The Hauppauge Nova-t 500 is probably your best bet. There are some BSOD problems (if you've manually installed updated Microsoft USB drivers) but I'm currently working with Hauppauge to resolve it. I'm not sure how good the support<->engineering communication has been on this problem, but they do definately know about it as of late-December. To be fair, Hauppauge aren't required to have tested with the newer usbehci.sys drivers because they aren't a general hotfix - they are one of those "intended to fix a specific problem only" type. But you're right, now that they know about it they should try to fix it, and I know that they will.

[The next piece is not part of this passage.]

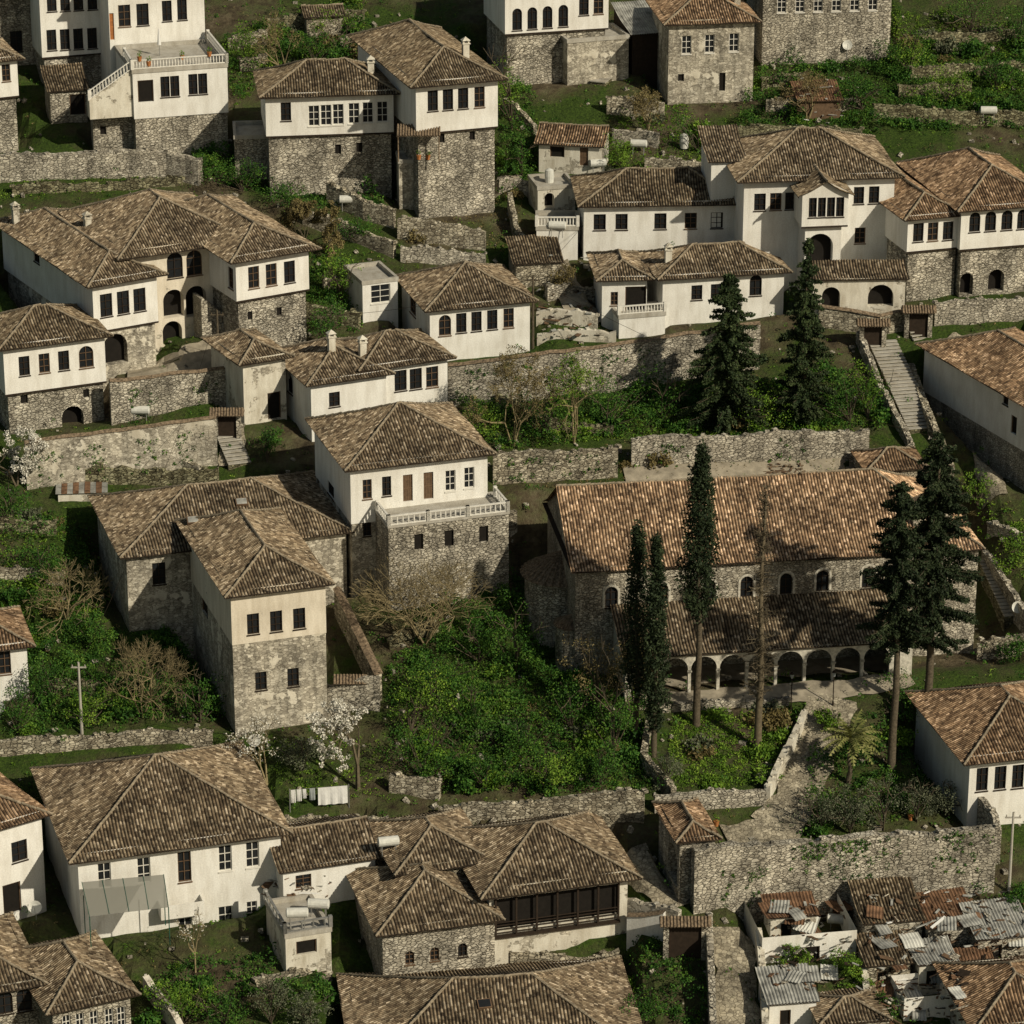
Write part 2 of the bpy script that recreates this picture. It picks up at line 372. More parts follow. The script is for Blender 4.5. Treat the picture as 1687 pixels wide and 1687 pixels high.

The VIA USB controller shouldn't really be an issue. Whilst it does use 3 IRQs it won't be doing much on 2 of them, and IRQs don't really matter these much anyway. You shouldn't be using VIA USB drivers - that will cause problems; stick to the Microsoft USB drivers (just don't update them from SP2 level! ;)).

Neither device is perfect though, and if you have two PCI slots you'd be better off choosing two Hauppauge Nova-t PCI cards or similar cards. The Nova-t PCI (single tuner) is the only card that I know I can trust 100% to provide a stable signal. This is what I'm using at the moment because I've been using these cards for nearly 3 years and they have always worked consistently. Weak signal, strong signal, they never skip a beat. Newer cards just seem too picky. Another positive point are the mature drivers, which have actually been corrected by Hauppauge themselves (a lot of newer cards use reference drivers from the chip manufacturer and rely on them to fix things), as a result of feedback from their testers.

As for Nebula; that is one to avoid at the moment. The software is very feature rich but development has been slow for quite some time, and they have had financial difficulties. I'm all for supporting British businesses, but only if they produce a product that delivers. As it is, you can nearly buy two dual-tuner cards for the price of one of their single tuners, and you will get better drivers etc. Two years ago the Nebula was best-in-class, but things have changed substantially since then. Even ignoring the problems of the company, I'd be reluctant to buy one again.